• Work instructions:
Print exactly those lines that run from the beginning of the data to the line bearing "def P(x, d, h): return", inclusive.

• Data section:

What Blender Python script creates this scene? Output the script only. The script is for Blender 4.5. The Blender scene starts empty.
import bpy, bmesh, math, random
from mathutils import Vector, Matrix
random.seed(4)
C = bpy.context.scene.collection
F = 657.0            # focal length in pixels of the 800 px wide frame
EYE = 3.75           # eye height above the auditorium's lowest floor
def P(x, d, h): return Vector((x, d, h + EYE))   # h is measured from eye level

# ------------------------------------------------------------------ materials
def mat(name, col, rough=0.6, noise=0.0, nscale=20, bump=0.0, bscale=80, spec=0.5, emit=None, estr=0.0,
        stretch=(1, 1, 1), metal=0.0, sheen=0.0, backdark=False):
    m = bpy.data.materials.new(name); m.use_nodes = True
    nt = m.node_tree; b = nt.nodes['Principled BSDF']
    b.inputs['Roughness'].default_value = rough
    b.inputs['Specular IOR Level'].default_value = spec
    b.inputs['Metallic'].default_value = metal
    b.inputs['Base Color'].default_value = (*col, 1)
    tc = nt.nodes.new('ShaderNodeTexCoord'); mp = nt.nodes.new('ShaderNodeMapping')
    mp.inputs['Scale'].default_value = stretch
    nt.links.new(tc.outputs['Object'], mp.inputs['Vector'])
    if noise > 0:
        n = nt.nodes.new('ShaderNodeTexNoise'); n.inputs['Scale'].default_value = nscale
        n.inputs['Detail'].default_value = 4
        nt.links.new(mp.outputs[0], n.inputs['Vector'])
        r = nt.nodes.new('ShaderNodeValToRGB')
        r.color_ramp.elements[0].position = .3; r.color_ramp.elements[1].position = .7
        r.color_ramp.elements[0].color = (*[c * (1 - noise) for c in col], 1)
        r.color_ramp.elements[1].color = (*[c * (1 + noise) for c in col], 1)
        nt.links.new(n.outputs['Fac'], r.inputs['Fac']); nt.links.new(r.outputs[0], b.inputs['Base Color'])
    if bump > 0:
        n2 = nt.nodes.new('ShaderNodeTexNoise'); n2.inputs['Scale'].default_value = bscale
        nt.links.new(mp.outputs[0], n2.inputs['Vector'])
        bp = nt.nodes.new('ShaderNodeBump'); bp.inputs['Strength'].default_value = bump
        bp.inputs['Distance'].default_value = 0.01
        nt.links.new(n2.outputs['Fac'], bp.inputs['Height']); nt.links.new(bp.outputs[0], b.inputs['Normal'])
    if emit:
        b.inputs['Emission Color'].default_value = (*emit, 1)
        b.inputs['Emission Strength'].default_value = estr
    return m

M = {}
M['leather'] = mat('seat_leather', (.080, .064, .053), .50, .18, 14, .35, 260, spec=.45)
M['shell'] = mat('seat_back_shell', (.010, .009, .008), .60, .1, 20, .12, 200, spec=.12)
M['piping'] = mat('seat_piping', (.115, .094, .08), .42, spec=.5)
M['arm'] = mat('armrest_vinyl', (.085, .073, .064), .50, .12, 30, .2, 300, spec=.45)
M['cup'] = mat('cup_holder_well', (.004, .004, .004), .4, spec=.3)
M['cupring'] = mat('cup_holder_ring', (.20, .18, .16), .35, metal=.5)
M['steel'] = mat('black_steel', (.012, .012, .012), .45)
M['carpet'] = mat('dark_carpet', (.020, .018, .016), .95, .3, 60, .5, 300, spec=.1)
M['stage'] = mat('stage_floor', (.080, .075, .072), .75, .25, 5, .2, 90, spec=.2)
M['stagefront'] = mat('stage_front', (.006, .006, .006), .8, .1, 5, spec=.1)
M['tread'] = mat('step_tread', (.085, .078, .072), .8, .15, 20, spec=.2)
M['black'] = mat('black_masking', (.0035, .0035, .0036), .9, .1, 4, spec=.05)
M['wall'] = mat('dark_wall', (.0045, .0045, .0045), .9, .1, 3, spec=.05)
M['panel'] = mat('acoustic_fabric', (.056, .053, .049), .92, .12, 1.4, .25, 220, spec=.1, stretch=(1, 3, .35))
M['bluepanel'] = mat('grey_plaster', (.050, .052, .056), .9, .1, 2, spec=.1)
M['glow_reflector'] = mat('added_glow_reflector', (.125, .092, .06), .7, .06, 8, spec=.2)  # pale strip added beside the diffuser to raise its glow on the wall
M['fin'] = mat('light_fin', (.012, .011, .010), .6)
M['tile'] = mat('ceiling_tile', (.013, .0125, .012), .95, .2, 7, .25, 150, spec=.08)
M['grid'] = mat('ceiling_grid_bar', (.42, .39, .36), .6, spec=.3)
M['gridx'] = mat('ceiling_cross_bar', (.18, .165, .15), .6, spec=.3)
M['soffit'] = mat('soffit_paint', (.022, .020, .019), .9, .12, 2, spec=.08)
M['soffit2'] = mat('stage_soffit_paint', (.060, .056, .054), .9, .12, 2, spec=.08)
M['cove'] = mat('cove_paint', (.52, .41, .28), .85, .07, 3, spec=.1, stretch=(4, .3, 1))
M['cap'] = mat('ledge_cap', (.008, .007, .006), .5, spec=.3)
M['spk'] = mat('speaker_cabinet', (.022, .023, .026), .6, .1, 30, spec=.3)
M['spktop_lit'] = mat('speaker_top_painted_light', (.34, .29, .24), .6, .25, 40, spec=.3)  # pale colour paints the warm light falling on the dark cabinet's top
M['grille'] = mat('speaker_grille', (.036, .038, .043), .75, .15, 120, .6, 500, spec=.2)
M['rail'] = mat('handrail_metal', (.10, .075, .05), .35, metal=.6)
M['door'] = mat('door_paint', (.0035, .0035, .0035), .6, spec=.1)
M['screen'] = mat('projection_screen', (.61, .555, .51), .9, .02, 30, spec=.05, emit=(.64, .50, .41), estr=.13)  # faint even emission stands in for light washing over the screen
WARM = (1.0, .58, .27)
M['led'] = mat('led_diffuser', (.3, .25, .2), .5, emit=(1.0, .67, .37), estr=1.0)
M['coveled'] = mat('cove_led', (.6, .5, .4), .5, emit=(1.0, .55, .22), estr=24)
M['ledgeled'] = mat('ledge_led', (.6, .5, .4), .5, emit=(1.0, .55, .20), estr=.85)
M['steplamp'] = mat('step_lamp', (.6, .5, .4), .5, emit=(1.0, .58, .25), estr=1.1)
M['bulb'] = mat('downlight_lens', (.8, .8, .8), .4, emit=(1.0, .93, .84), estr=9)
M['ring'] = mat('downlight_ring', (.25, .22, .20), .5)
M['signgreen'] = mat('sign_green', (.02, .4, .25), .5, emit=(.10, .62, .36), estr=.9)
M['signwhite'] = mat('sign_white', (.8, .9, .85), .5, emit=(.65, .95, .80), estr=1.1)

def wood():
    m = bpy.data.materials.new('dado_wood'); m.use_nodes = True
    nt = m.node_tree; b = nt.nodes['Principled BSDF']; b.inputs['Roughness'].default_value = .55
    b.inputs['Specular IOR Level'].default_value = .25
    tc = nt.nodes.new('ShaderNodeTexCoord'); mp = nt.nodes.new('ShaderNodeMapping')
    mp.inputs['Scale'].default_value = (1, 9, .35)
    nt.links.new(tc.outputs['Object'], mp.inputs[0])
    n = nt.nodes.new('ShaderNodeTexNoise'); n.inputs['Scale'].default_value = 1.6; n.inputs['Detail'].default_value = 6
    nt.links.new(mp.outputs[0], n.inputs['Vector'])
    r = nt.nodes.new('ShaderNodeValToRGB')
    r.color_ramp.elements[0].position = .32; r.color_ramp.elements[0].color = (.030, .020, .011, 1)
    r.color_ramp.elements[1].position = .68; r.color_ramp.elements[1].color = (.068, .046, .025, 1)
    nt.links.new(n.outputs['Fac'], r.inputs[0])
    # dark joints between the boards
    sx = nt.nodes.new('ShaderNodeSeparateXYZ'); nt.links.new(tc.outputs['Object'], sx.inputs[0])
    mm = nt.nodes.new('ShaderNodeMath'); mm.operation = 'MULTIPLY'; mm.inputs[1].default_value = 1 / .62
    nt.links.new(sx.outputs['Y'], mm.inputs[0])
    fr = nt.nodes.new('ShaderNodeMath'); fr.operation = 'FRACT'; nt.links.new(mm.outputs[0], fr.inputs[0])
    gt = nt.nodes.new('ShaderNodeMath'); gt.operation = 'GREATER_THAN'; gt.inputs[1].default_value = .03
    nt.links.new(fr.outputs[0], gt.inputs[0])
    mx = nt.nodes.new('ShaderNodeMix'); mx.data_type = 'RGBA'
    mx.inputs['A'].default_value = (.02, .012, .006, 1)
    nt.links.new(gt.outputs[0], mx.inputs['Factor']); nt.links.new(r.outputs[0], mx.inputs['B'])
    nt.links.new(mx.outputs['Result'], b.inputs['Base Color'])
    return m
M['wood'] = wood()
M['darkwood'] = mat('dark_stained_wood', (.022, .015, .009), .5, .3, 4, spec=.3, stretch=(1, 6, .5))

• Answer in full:
What Blender Python script creates this scene? Output the script only. The script is for Blender 4.5. The Blender scene starts empty.
import bpy, bmesh, math, random
from mathutils import Vector, Matrix
random.seed(4)
C = bpy.context.scene.collection
F = 657.0            # focal length in pixels of the 800 px wide frame
EYE = 3.75           # eye height above the auditorium's lowest floor
def P(x, d, h): return Vector((x, d, h + EYE))   # h is measured from eye level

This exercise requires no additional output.